Task> Return each entry exactly, with none missing.

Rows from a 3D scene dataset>

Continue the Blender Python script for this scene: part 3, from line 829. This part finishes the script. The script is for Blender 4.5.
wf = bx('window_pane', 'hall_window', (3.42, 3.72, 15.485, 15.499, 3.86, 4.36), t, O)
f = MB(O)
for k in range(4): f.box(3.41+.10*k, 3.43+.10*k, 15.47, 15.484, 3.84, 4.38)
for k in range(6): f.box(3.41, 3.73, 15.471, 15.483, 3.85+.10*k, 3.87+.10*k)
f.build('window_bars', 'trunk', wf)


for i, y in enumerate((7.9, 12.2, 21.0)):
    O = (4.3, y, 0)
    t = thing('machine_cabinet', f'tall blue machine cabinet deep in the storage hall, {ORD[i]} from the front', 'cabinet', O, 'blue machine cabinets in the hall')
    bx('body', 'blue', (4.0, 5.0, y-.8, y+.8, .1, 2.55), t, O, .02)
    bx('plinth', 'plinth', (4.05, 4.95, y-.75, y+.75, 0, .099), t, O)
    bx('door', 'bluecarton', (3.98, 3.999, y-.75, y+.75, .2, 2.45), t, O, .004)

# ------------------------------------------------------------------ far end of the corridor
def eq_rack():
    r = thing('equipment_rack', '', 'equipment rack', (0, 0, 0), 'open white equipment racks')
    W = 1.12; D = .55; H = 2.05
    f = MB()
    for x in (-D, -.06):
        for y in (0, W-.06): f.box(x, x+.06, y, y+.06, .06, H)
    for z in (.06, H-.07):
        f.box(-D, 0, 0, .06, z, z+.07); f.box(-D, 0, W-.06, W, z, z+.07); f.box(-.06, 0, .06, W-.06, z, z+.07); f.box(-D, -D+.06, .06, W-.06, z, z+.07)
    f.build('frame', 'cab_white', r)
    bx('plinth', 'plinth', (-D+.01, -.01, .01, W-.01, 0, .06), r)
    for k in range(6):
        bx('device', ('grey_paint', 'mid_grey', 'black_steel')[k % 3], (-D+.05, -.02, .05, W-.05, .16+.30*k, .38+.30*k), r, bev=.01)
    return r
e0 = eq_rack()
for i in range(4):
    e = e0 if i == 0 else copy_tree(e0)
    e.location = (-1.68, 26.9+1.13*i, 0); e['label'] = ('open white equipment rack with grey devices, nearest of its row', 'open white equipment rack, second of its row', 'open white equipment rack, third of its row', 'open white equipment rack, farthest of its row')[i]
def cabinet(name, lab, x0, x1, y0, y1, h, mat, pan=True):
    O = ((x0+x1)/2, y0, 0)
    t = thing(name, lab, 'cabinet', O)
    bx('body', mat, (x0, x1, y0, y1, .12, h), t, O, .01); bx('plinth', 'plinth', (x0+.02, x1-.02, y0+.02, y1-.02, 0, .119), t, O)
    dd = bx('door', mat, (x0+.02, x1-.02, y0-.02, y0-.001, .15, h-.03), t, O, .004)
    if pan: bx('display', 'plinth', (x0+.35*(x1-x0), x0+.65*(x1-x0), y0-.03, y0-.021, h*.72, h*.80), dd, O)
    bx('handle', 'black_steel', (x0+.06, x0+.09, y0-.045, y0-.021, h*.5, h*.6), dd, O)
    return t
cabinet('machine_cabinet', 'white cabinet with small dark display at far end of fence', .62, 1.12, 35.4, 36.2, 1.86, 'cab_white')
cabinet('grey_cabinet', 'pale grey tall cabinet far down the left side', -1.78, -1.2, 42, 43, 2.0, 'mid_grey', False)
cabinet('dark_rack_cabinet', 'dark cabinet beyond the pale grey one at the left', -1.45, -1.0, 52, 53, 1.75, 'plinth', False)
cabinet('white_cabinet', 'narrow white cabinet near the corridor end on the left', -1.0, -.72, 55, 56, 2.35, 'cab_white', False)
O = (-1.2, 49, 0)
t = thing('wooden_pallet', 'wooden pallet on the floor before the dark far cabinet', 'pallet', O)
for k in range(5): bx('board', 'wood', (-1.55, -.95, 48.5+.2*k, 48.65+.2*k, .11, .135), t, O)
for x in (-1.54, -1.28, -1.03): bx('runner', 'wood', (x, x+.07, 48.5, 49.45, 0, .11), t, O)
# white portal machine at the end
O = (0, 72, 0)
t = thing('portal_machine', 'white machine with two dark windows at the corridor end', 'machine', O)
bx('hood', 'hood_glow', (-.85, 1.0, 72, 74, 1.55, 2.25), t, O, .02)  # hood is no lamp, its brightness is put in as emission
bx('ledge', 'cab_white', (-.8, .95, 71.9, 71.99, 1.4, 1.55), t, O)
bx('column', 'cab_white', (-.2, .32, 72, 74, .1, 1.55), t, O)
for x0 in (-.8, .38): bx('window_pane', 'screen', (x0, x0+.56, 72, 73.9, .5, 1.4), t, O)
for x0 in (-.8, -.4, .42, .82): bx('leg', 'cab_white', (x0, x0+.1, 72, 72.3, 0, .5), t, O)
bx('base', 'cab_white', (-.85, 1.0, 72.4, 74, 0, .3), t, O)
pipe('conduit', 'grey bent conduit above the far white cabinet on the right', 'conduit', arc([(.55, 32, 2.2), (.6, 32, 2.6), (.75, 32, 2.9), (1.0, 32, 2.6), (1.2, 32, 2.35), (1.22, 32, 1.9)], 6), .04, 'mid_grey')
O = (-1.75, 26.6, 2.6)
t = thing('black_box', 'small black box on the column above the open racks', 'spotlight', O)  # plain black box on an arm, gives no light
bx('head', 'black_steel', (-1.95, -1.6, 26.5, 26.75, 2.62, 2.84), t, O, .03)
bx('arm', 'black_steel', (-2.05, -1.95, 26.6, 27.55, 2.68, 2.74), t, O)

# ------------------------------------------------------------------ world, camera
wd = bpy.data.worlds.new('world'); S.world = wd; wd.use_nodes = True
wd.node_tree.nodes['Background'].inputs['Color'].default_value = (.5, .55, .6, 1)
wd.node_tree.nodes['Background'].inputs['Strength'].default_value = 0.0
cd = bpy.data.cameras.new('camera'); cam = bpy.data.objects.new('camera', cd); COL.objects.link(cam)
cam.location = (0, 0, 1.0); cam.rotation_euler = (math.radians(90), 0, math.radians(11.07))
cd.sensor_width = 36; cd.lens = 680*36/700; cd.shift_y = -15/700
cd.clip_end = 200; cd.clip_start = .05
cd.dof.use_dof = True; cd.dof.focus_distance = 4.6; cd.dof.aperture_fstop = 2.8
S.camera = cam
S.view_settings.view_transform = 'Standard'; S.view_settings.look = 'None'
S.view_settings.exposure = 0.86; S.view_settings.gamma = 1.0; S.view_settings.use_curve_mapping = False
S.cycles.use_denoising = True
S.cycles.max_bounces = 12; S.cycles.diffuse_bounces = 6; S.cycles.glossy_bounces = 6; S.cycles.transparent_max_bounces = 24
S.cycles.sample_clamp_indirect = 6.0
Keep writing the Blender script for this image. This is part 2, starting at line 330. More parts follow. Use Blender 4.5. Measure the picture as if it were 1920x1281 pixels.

The answer>
Continue the Blender Python script for this scene: part 3, from line 829. This part finishes the script. The script is for Blender 4.5.
wf = bx('window_pane', 'hall_window', (3.42, 3.72, 15.485, 15.499, 3.86, 4.36), t, O)
f = MB(O)
for k in range(4): f.box(3.41+.10*k, 3.43+.10*k, 15.47, 15.484, 3.84, 4.38)
for k in range(6): f.box(3.41, 3.73, 15.471, 15.483, 3.85+.10*k, 3.87+.10*k)
f.build('window_bars', 'trunk', wf)


for i, y in enumerate((7.9, 12.2, 21.0)):
    O = (4.3, y, 0)
    t = thing('machine_cabinet', f'tall blue machine cabinet deep in the storage hall, {ORD[i]} from the front', 'cabinet', O, 'blue machine cabinets in the hall')
    bx('body', 'blue', (4.0, 5.0, y-.8, y+.8, .1, 2.55), t, O, .02)
    bx('plinth', 'plinth', (4.05, 4.95, y-.75, y+.75, 0, .099), t, O)
    bx('door', 'bluecarton', (3.98, 3.999, y-.75, y+.75, .2, 2.45), t, O, .004)

# ------------------------------------------------------------------ far end of the corridor
def eq_rack():
    r = thing('equipment_rack', '', 'equipment rack', (0, 0, 0), 'open white equipment racks')
    W = 1.12; D = .55; H = 2.05
    f = MB()
    for x in (-D, -.06):
        for y in (0, W-.06): f.box(x, x+.06, y, y+.06, .06, H)
    for z in (.06, H-.07):
        f.box(-D, 0, 0, .06, z, z+.07); f.box(-D, 0, W-.06, W, z, z+.07); f.box(-.06, 0, .06, W-.06, z, z+.07); f.box(-D, -D+.06, .06, W-.06, z, z+.07)
    f.build('frame', 'cab_white', r)
    bx('plinth', 'plinth', (-D+.01, -.01, .01, W-.01, 0, .06), r)
    for k in range(6):
        bx('device', ('grey_paint', 'mid_grey', 'black_steel')[k % 3], (-D+.05, -.02, .05, W-.05, .16+.30*k, .38+.30*k), r, bev=.01)
    return r
e0 = eq_rack()
for i in range(4):
    e = e0 if i == 0 else copy_tree(e0)
    e.location = (-1.68, 26.9+1.13*i, 0); e['label'] = ('open white equipment rack with grey devices, nearest of its row', 'open white equipment rack, second of its row', 'open white equipment rack, third of its row', 'open white equipment rack, farthest of its row')[i]
def cabinet(name, lab, x0, x1, y0, y1, h, mat, pan=True):
    O = ((x0+x1)/2, y0, 0)
    t = thing(name, lab, 'cabinet', O)
    bx('body', mat, (x0, x1, y0, y1, .12, h), t, O, .01); bx('plinth', 'plinth', (x0+.02, x1-.02, y0+.02, y1-.02, 0, .119), t, O)
    dd = bx('door', mat, (x0+.02, x1-.02, y0-.02, y0-.001, .15, h-.03), t, O, .004)
    if pan: bx('display', 'plinth', (x0+.35*(x1-x0), x0+.65*(x1-x0), y0-.03, y0-.021, h*.72, h*.80), dd, O)
    bx('handle', 'black_steel', (x0+.06, x0+.09, y0-.045, y0-.021, h*.5, h*.6), dd, O)
    return t
cabinet('machine_cabinet', 'white cabinet with small dark display at far end of fence', .62, 1.12, 35.4, 36.2, 1.86, 'cab_white')
cabinet('grey_cabinet', 'pale grey tall cabinet far down the left side', -1.78, -1.2, 42, 43, 2.0, 'mid_grey', False)
cabinet('dark_rack_cabinet', 'dark cabinet beyond the pale grey one at the left', -1.45, -1.0, 52, 53, 1.75, 'plinth', False)
cabinet('white_cabinet', 'narrow white cabinet near the corridor end on the left', -1.0, -.72, 55, 56, 2.35, 'cab_white', False)
O = (-1.2, 49, 0)
t = thing('wooden_pallet', 'wooden pallet on the floor before the dark far cabinet', 'pallet', O)
for k in range(5): bx('board', 'wood', (-1.55, -.95, 48.5+.2*k, 48.65+.2*k, .11, .135), t, O)
for x in (-1.54, -1.28, -1.03): bx('runner', 'wood', (x, x+.07, 48.5, 49.45, 0, .11), t, O)
# white portal machine at the end
O = (0, 72, 0)
t = thing('portal_machine', 'white machine with two dark windows at the corridor end', 'machine', O)
bx('hood', 'hood_glow', (-.85, 1.0, 72, 74, 1.55, 2.25), t, O, .02)  # hood is no lamp, its brightness is put in as emission
bx('ledge', 'cab_white', (-.8, .95, 71.9, 71.99, 1.4, 1.55), t, O)
bx('column', 'cab_white', (-.2, .32, 72, 74, .1, 1.55), t, O)
for x0 in (-.8, .38): bx('window_pane', 'screen', (x0, x0+.56, 72, 73.9, .5, 1.4), t, O)
for x0 in (-.8, -.4, .42, .82): bx('leg', 'cab_white', (x0, x0+.1, 72, 72.3, 0, .5), t, O)
bx('base', 'cab_white', (-.85, 1.0, 72.4, 74, 0, .3), t, O)
pipe('conduit', 'grey bent conduit above the far white cabinet on the right', 'conduit', arc([(.55, 32, 2.2), (.6, 32, 2.6), (.75, 32, 2.9), (1.0, 32, 2.6), (1.2, 32, 2.35), (1.22, 32, 1.9)], 6), .04, 'mid_grey')
O = (-1.75, 26.6, 2.6)
t = thing('black_box', 'small black box on the column above the open racks', 'spotlight', O)  # plain black box on an arm, gives no light
bx('head', 'black_steel', (-1.95, -1.6, 26.5, 26.75, 2.62, 2.84), t, O, .03)
bx('arm', 'black_steel', (-2.05, -1.95, 26.6, 27.55, 2.68, 2.74), t, O)

# ------------------------------------------------------------------ world, camera
wd = bpy.data.worlds.new('world'); S.world = wd; wd.use_nodes = True
wd.node_tree.nodes['Background'].inputs['Color'].default_value = (.5, .55, .6, 1)
wd.node_tree.nodes['Background'].inputs['Strength'].default_value = 0.0
cd = bpy.data.cameras.new('camera'); cam = bpy.data.objects.new('camera', cd); COL.objects.link(cam)
cam.location = (0, 0, 1.0); cam.rotation_euler = (math.radians(90), 0, math.radians(11.07))
cd.sensor_width = 36; cd.lens = 680*36/700; cd.shift_y = -15/700
cd.clip_end = 200; cd.clip_start = .05
cd.dof.use_dof = True; cd.dof.focus_distance = 4.6; cd.dof.aperture_fstop = 2.8
S.camera = cam
S.view_settings.view_transform = 'Standard'; S.view_settings.look = 'None'
S.view_settings.exposure = 0.86; S.view_settings.gamma = 1.0; S.view_settings.use_curve_mapping = False
S.cycles.use_denoising = True
S.cycles.max_bounces = 12; S.cycles.diffuse_bounces = 6; S.cycles.glossy_bounces = 6; S.cycles.transparent_max_bounces = 24
S.cycles.sample_clamp_indirect = 6.0
Keep writing the Blender script for this image. This is part 2, starting at line 330. More parts follow. Use Blender 4.5. Measure the picture as if it were 1920x1281 pixels.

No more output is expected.